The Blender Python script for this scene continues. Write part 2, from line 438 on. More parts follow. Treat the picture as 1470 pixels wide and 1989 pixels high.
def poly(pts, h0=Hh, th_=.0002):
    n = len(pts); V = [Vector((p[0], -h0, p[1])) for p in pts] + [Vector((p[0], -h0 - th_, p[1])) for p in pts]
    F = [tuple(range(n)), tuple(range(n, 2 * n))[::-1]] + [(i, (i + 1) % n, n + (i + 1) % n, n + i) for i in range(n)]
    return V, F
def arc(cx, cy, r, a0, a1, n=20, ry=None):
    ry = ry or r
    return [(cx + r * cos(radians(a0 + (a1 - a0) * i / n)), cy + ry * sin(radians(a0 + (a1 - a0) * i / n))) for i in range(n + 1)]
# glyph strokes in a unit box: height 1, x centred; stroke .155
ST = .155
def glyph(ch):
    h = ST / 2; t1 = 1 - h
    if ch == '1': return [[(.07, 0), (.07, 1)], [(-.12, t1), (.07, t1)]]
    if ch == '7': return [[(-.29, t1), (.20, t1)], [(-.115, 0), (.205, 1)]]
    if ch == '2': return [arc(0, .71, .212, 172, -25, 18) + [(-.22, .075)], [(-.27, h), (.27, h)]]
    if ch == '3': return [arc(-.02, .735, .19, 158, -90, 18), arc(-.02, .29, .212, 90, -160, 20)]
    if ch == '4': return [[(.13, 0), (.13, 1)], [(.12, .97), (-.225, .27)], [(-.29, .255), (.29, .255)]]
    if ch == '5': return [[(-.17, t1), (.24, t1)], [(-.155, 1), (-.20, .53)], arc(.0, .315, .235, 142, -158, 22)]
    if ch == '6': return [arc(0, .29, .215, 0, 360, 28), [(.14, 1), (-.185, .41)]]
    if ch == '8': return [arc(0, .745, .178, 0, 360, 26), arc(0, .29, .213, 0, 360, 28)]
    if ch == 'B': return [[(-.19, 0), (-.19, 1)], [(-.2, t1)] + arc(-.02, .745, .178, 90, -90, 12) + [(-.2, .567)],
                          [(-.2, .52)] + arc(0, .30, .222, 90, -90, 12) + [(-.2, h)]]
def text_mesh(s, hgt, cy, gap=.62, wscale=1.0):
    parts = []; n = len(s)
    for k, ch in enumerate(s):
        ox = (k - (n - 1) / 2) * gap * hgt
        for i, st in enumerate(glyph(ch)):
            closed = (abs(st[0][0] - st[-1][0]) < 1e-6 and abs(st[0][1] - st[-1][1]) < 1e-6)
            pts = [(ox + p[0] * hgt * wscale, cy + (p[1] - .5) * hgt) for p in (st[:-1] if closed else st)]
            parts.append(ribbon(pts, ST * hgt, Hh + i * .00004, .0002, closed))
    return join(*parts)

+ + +

* **THE REQUEST**: Please reproduce the entire listing, exactly as shown.

* **EXERCISE SOLUTION**:
The Blender Python script for this scene continues. Write part 2, from line 438 on. More parts follow. Treat the picture as 1470 pixels wide and 1989 pixels high.
def poly(pts, h0=Hh, th_=.0002):
    n = len(pts); V = [Vector((p[0], -h0, p[1])) for p in pts] + [Vector((p[0], -h0 - th_, p[1])) for p in pts]
    F = [tuple(range(n)), tuple(range(n, 2 * n))[::-1]] + [(i, (i + 1) % n, n + (i + 1) % n, n + i) for i in range(n)]
    return V, F
def arc(cx, cy, r, a0, a1, n=20, ry=None):
    ry = ry or r
    return [(cx + r * cos(radians(a0 + (a1 - a0) * i / n)), cy + ry * sin(radians(a0 + (a1 - a0) * i / n))) for i in range(n + 1)]
# glyph strokes in a unit box: height 1, x centred; stroke .155
ST = .155
def glyph(ch):
    h = ST / 2; t1 = 1 - h
    if ch == '1': return [[(.07, 0), (.07, 1)], [(-.12, t1), (.07, t1)]]
    if ch == '7': return [[(-.29, t1), (.20, t1)], [(-.115, 0), (.205, 1)]]
    if ch == '2': return [arc(0, .71, .212, 172, -25, 18) + [(-.22, .075)], [(-.27, h), (.27, h)]]
    if ch == '3': return [arc(-.02, .735, .19, 158, -90, 18), arc(-.02, .29, .212, 90, -160, 20)]
    if ch == '4': return [[(.13, 0), (.13, 1)], [(.12, .97), (-.225, .27)], [(-.29, .255), (.29, .255)]]
    if ch == '5': return [[(-.17, t1), (.24, t1)], [(-.155, 1), (-.20, .53)], arc(.0, .315, .235, 142, -158, 22)]
    if ch == '6': return [arc(0, .29, .215, 0, 360, 28), [(.14, 1), (-.185, .41)]]
    if ch == '8': return [arc(0, .745, .178, 0, 360, 26), arc(0, .29, .213, 0, 360, 28)]
    if ch == 'B': return [[(-.19, 0), (-.19, 1)], [(-.2, t1)] + arc(-.02, .745, .178, 90, -90, 12) + [(-.2, .567)],
                          [(-.2, .52)] + arc(0, .30, .222, 90, -90, 12) + [(-.2, h)]]
def text_mesh(s, hgt, cy, gap=.62, wscale=1.0):
    parts = []; n = len(s)
    for k, ch in enumerate(s):
        ox = (k - (n - 1) / 2) * gap * hgt
        for i, st in enumerate(glyph(ch)):
            closed = (abs(st[0][0] - st[-1][0]) < 1e-6 and abs(st[0][1] - st[-1][1]) < 1e-6)
            pts = [(ox + p[0] * hgt * wscale, cy + (p[1] - .5) * hgt) for p in (st[:-1] if closed else st)]
            parts.append(ribbon(pts, ST * hgt, Hh + i * .00004, .0002, closed))
    return join(*parts)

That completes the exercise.